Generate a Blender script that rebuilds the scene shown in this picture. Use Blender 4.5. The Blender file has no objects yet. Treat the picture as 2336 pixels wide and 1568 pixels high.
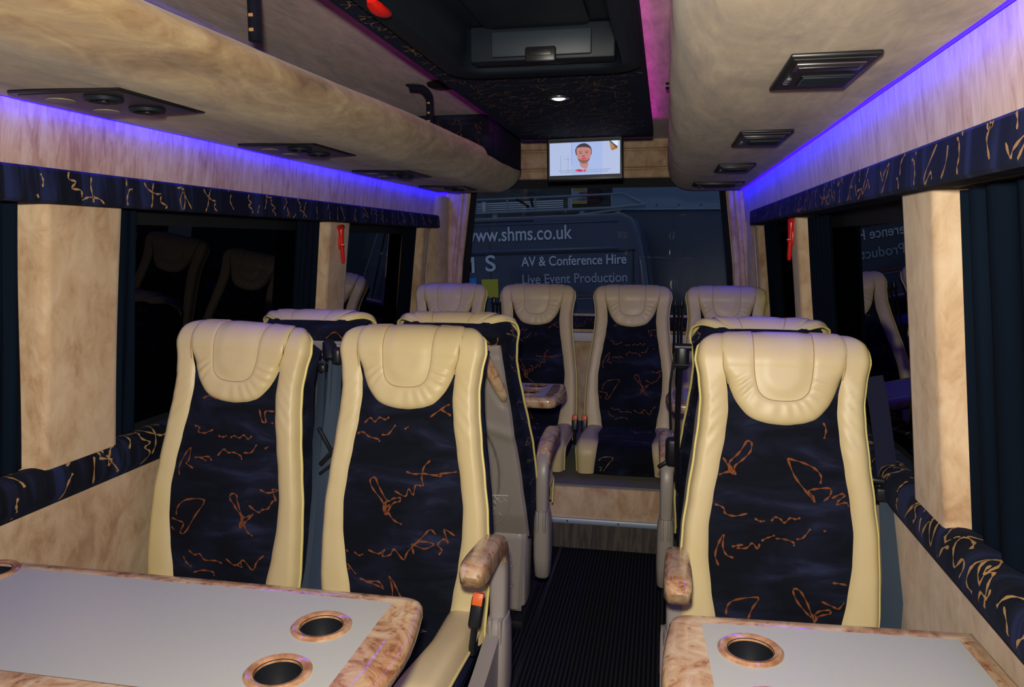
import bpy, bmesh, math, random
from mathutils import Vector, Matrix, Euler
PI = math.pi
random.seed(7)
SC = bpy.context.scene
COL = SC.collection

# ------------------------------------------------------------------ camera
cam = bpy.data.cameras.new('camera'); cam_o = bpy.data.objects.new('camera', cam); COL.objects.link(cam_o)
cam.sensor_fit = 'HORIZONTAL'; cam.sensor_width = 36.0
cam.lens = 36.0 * 1774 / 2336
cam.clip_start = 0.02
cam_o.location = (0, 0, 1.35)
cam_o.rotation_euler = (PI / 2 - math.radians(7.355), 0, math.radians(11.10))
SC.camera = cam_o
# ------------------------------------------------------------------ light / exposure
SC.view_settings.view_transform = 'Standard'
SC.view_settings.look = 'None'
SC.view_settings.gamma = 1.0
SC.view_settings.use_curve_mapping = False
SC.view_settings.exposure = 0.0
W = bpy.data.worlds.new('dusk'); SC.world = W; W.use_nodes = True
W.node_tree.nodes['Background'].inputs[0].default_value = (0.24, 0.31, 0.46, 1)
W.node_tree.nodes['Background'].inputs[1].default_value = 0.62
def add_light(name, kind, loc, power, color=(1, 1, 1), rot=(0, 0, 0), **kw):
    l = bpy.data.lights.new(name, kind); l.energy = power; l.color = color
    for k, v in kw.items(): setattr(l, k, v)
    o = bpy.data.objects.new(name, l); COL.objects.link(o); o.location = loc; o.rotation_euler = rot
    return o
# the photographer's flash, just above the lens
add_light('camera_flash', 'SPOT', (-0.01, -0.03, 1.47), 142, (1.0, 0.935, 0.81), (PI / 2 - 0.10, 0, math.radians(11.1)),
          spot_size=math.radians(168), spot_blend=1.0, shadow_soft_size=0.03)

# ------------------------------------------------------------------ helpers
def lerp(a, b, t): return a + (b - a) * t
def tab(t, pts):
    if t <= pts[0][0]: return pts[0][1]
    for (a, va), (b, vb) in zip(pts, pts[1:]):
        if t <= b:
            f = (t - a) / (b - a); f = f * f * (3 - 2 * f) * 0.5 + f * 0.5
            return va + (vb - va) * f
    return pts[-1][1]
def catmull(pts, n=5, closed=False):
    P = [Vector(p) for p in pts]
    if len(P) < 3:
        return [P[0].lerp(P[-1], i / n) for i in range(n + 1)]
    out = []; m = len(P); rng = m if closed else m - 1
    for i in range(rng):
        p0 = P[(i - 1) % m] if (closed or i > 0) else P[0] * 2 - P[1]
        p1 = P[i]; p2 = P[(i + 1) % m]
        p3 = P[(i + 2) % m] if (closed or i + 2 < m) else P[-1] * 2 - P[-2]
        for k in range(n):
            t = k / n
            out.append(0.5 * ((2 * p1) + (p2 - p0) * t + (2 * p0 - 5 * p1 + 4 * p2 - p3) * t * t + (3 * p1 - p0 - 3 * p2 + p3) * t ** 3))
    if not closed: out.append(P[-1])
    return out

class MB:
    def __init__(s): s.v = []; s.f = []; s.m = []
    def add(s, vs, fs, mi=0):
        o = len(s.v); s.v += [tuple(p) for p in vs]
        for f in fs: s.f.append(tuple(i + o for i in f)); s.m.append(mi)
    def grid(s, fn, nu, nv, mi=0, cu=False, flip=False):
        vs = [fn(i / nu, j / nv) for j in range(nv + 1) for i in range(nu + (0 if cu else 1))]
        w = nu if cu else nu + 1; fs = []
        for j in range(nv):
            for i in range(nu):
                a = j * w + i; b = j * w + (i + 1) % w; c = b + w; d = a + w
                fs.append((a, d, c, b) if flip else (a, b, c, d))
        s.add(vs, fs, mi)
    def box(s, c, size, r=0.0, mi=0, rot=None, seg=2, taper=None):
        bm = bmesh.new(); bmesh.ops.create_cube(bm, size=1.0)
        for v in bm.verts:
            tz = 1.0
            if taper and v.co.z > 0: tz = taper
            v.co = Vector((v.co.x * size[0] * tz, v.co.y * size[1] * tz, v.co.z * size[2]))
        if r > 0:
            bmesh.ops.bevel(bm, geom=list(bm.edges), offset=min(r, min(size) * 0.49), segments=seg, affect='EDGES', profile=0.5)
        M = rot.to_matrix() if rot is not None else Matrix.Identity(3)
        bm.verts.index_update()
        s.add([M @ v.co + Vector(c) for v in bm.verts], [[v.index for v in f.verts] for f in bm.faces], mi)
        bm.free()
    def tube(s, pts, r, n=8, mi=0, cap=True, sx=1.0, sy=1.0, up=None):
        P = [Vector(p) for p in pts]; rr = r if isinstance(r, (list, tuple)) else [r] * len(P)
        vs = []; prev = None
        for i, p in enumerate(P):
            t = (P[min(i + 1, len(P) - 1)] - P[max(i - 1, 0)])
            if t.length < 1e-9: t = Vector((0, 0, 1))
            t.normalize()
            if prev is None:
                u = Vector(up) if up else (Vector((0, 0, 1)) if abs(t.z) < 0.9 else Vector((1, 0, 0)))
            else: u = prev
            u = (u - t * u.dot(t))
            if u.length < 1e-6: u = t.orthogonal()
            u.normalize(); w = t.cross(u); prev = u
            for k in range(n):
                a = 2 * PI * k / n
                vs.append(p + u * math.cos(a) * rr[i] * sx + w * math.sin(a) * rr[i] * sy)
        fs = []
        for i in range(len(P) - 1):
            for k in range(n):
                a = i * n + k; b = i * n + (k + 1) % n
                fs.append((a, b, b + n, a + n))
        if cap:
            fs.append(tuple(range(n - 1, -1, -1))); fs.append(tuple((len(P) - 1) * n + k for k in range(n)))
        s.add(vs, fs, mi)
    def lathe(s, prof, c=(0, 0, 0), n=24, mi=0, sx=1, sy=1, rot=None):
        M = rot.to_matrix() if rot is not None else Matrix.Identity(3)
        vs = []
        for (r, z) in prof:
            for k in range(n):
                a = 2 * PI * k / n
                vs.append(M @ Vector((r * math.cos(a) * sx, r * math.sin(a) * sy, z)) + Vector(c))
        fs = []
        for i in range(len(prof) - 1):
            for k in range(n):
                a = i * n + k; b = i * n + (k + 1) % n
                fs.append((a, b, b + n, a + n))
        s.add(vs, fs, mi)
    def prism(s, prof, y0, y1, mi=0, cap=True, axis='Y', ny=1):
        """closed outline (x,z) extruded along Y"""
        n = len(prof); vs = []
        for j in range(ny + 1):
            y = lerp(y0, y1, j / ny)
            for (a, b) in prof:
                vs.append({'Y': (a, y, b), 'Z': (a, b, y), 'X': (y, a, b)}[axis])
        fs = []
        for j in range(ny):
            for i in range(n):
                k = (i + 1) % n
                fs.append((j * n + i, j * n + k, (j + 1) * n + k, (j + 1) * n + i))
        if cap:
            fs.append(tuple(range(n - 1, -1, -1))); fs.append(tuple(ny * n + i for i in range(n)))
        s.add(vs, fs, mi)
    def quad(s, a, b, c, d, mi=0): s.add([a, b, c, d], [(0, 1, 2, 3)], mi)
    def ribbon(s, pts2, mapf, w=0.002, mi=1, keep=None, n=4):
        """handwriting stroke: 2-D polyline mapped on a surface"""
        P = catmull([(p[0], p[1], 0) for p in pts2], n)
        run = []
        def flush(run):
            if len(run) < 2: return
            vs = []; N = len(run)
            for i in range(N):
                t = run[min(i + 1, N - 1)] - run[max(i - 1, 0)]
                if t.length < 1e-9: t = Vector((1, 0, 0))
                t.normalize(); nn = Vector((-t.y, t.x, 0)) * w * (0.6 + 0.4 * math.sin(i * 1.7))
                a = run[i] + nn; b = run[i] - nn
                vs.append(mapf(a.x, a.y)); vs.append(mapf(b.x, b.y))
            s.add(vs, [(2 * i, 2 * i + 1, 2 * i + 3, 2 * i + 2) for i in range(N - 1)], mi)
        for p in P:
            if keep is None or keep(p.x, p.y): run.append(p)
            else: flush(run); run = []
        flush(run)

def mesh_obj(name, mb, mats, parent=None, angle=40, fixn=True):
    me = bpy.data.meshes.new(name); me.from_pydata(mb.v, [], mb.f)
    if not isinstance(mats, (list, tuple)): mats = [mats]
    for m in mats: me.materials.append(m)
    for p, mi in zip(me.polygons, mb.m): p.material_index = min(mi, len(mats) - 1)
    if fixn:
        bm = bmesh.new(); bm.from_mesh(me); bmesh.ops.recalc_face_normals(bm, faces=bm.faces); bm.to_mesh(me); bm.free()
    me.polygons.foreach_set('use_smooth', [True] * len(me.polygons))
    me.set_sharp_from_angle(angle=math.radians(angle))
    me.update()
    o = bpy.data.objects.new(name, me); COL.objects.link(o)
    if parent is not None: o.parent = parent
    return o
def thing(name, label, cat, loc=(0, 0, 0), rot=(0, 0, 0), group=None):
    o = bpy.data.objects.new(name, None); COL.objects.link(o); o.location = loc; o.rotation_euler = rot
    o.empty_display_size = 0.05
    o['label'] = label; o['category'] = cat
    if group: o['group'] = group
    return o
def tag(o, label, cat, group=None, kind=None):
    o['label'] = label; o['category'] = cat
    if group: o['group'] = group
    if kind: o['kind'] = kind
    return o
def struct(name, mb, mats, label=None, cat=None, angle=40):
    o = mesh_obj(name, mb, mats, None, angle); o['kind'] = 'structure'
    o['label'] = label or name.replace('_', ' '); o['category'] = cat or name.split('_')[0]
    return o
def copy_tree(o, parent=None):
    c = o.copy(); COL.objects.link(c)
    if parent is not None: c.parent = parent
    for ch in list(o.children): copy_tree(ch, c)
    return c

# ------------------------------------------------------------------ materials
def mat(name, base=(0.5, 0.5, 0.5), rough=0.5, metal=0.0, spec=0.5, coat=0.0, sheen=0.0, emit=None, es=1.0):
    m = bpy.data.materials.new(name); m.use_nodes = True; b = m.node_tree.nodes['Principled BSDF']
    b.inputs['Base Color'].default_value = (*base, 1); b.inputs['Roughness'].default_value = rough
    b.inputs['Metallic'].default_value = metal; b.inputs['Specular IOR Level'].default_value = spec
    b.inputs['Coat Weight'].default_value = coat; b.inputs['Coat Roughness'].default_value = 0.08
    b.inputs['Sheen Weight'].default_value = sheen
    if emit: b.inputs['Emission Color'].default_value = (*emit, 1); b.inputs['Emission Strength'].default_value = es
    return m
def nodes(m): return m.node_tree.nodes, m.node_tree.links, m.node_tree.nodes['Principled BSDF']
def coords(m, scale=(1, 1, 1), rot=(0, 0, 0)):
    N, L, b = nodes(m); tc = N.new('ShaderNodeTexCoord'); mp = N.new('ShaderNodeMapping')
    mp.inputs['Scale'].default_value = scale; mp.inputs['Rotation'].default_value = rot
    L.new(tc.outputs['Object'], mp.inputs['Vector']); return mp
def noise(m, vec, sc, det=4, rough=0.6, dist=0.0):
    N, L, b = nodes(m); n = N.new('ShaderNodeTexNoise'); n.inputs['Scale'].default_value = sc
    n.inputs['Detail'].default_value = det; n.inputs['Roughness'].default_value = rough; n.inputs['Distortion'].default_value = dist
    L.new(vec.outputs[0], n.inputs['Vector']); return n
def ramp(m, src, stops, out='Fac'):
    N, L, b = nodes(m); r = N.new('ShaderNodeValToRGB'); e = r.color_ramp.elements
    while len(e) < len(stops): e.new(0.5)
    for k, (p, c) in enumerate(stops): e[k].position = p; e[k].color = (*c, 1)
    L.new(src.outputs[out], r.inputs['Fac']); return r
def bump(m, src, strength=0.2, dist=0.002, out='Fac'):
    N, L, b = nodes(m); bp = N.new('ShaderNodeBump'); bp.inputs['Strength'].default_value = strength; bp.inputs['Distance'].default_value = dist
    L.new(src.outputs[out], bp.inputs['Height']); L.new(bp.outputs[0], b.inputs['Normal']); return bp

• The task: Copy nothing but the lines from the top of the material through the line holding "COL = SC.collection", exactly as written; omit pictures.

• Finished exercise:
Generate a Blender script that rebuilds the scene shown in this picture. Use Blender 4.5. The Blender file has no objects yet. Treat the picture as 2336 pixels wide and 1568 pixels high.
import bpy, bmesh, math, random
from mathutils import Vector, Matrix, Euler
PI = math.pi
random.seed(7)
SC = bpy.context.scene
COL = SC.collection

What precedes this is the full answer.